In this Wednesday, Oct. 16, 2013, file photo, the U.S Treasury Building stands in Washington. (AP Photo/J. David Ake, File)

 

(New York Times) – Lawmakers say they want to stop United States companies from reincorporating overseas to lower their tax bills, but the Obama administration and Congress appear unlikely to take any action to stem the tide of such deals anytime soon.

On Tuesday, Treasury Secretary Jacob J. Lew sent letters to the top members of the House Ways and Means Committee and Senate Finance Committee, urging Congress to take immediate action to halt the rush of companies abroad. Yet the wave of so-called inversions looks set to continue unabated as a partisan Congress remains gridlocked, and Wall Street advisers continue encouraging companies to strike such deals while they still can.

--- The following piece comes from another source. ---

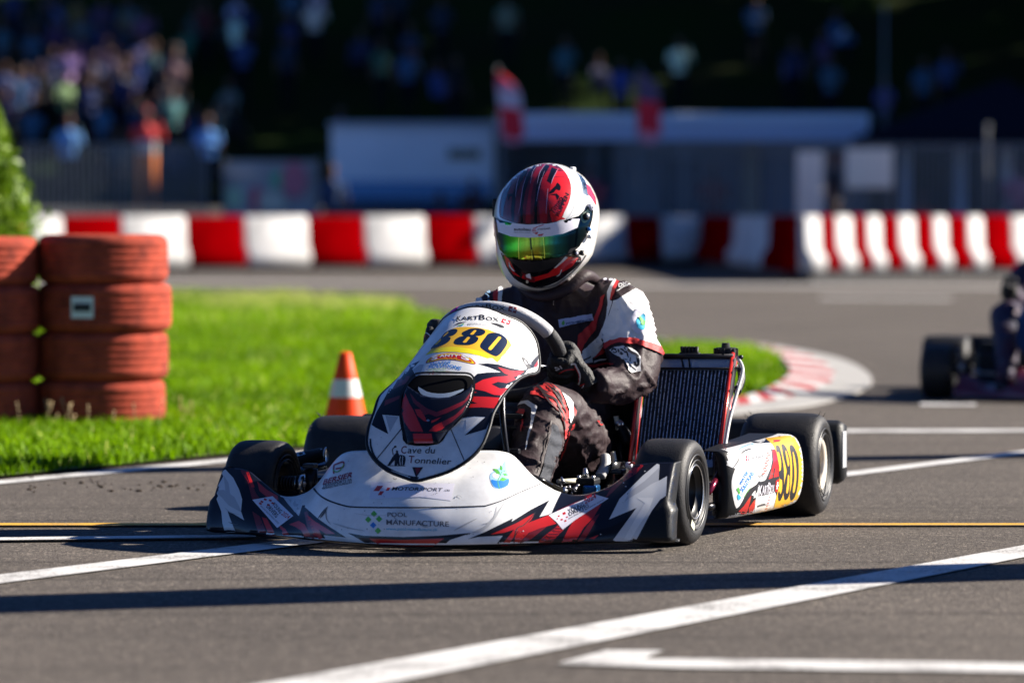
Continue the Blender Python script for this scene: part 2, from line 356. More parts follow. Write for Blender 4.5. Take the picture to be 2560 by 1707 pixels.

In recent months, several big companies have reached deals that will allow them to reincorporate in countries like Ireland and the Netherlands, where corporate taxes are lower. This week alone, two such arrangements appeared sealed, with AbbVie, the drug maker based in Chicago, winning tentative approval from Ireland-based Shire for a $53 billion acquisition; and Mylan, the generic drug maker based outside Pittsburgh, paying $5.3 billion for the European assets of Abbott Laboratories.

Mr. Lew said he hoped the administration could address the issue through broad corporate tax reform. But absent that, he encouraged congressional leaders to act before more companies made similar moves.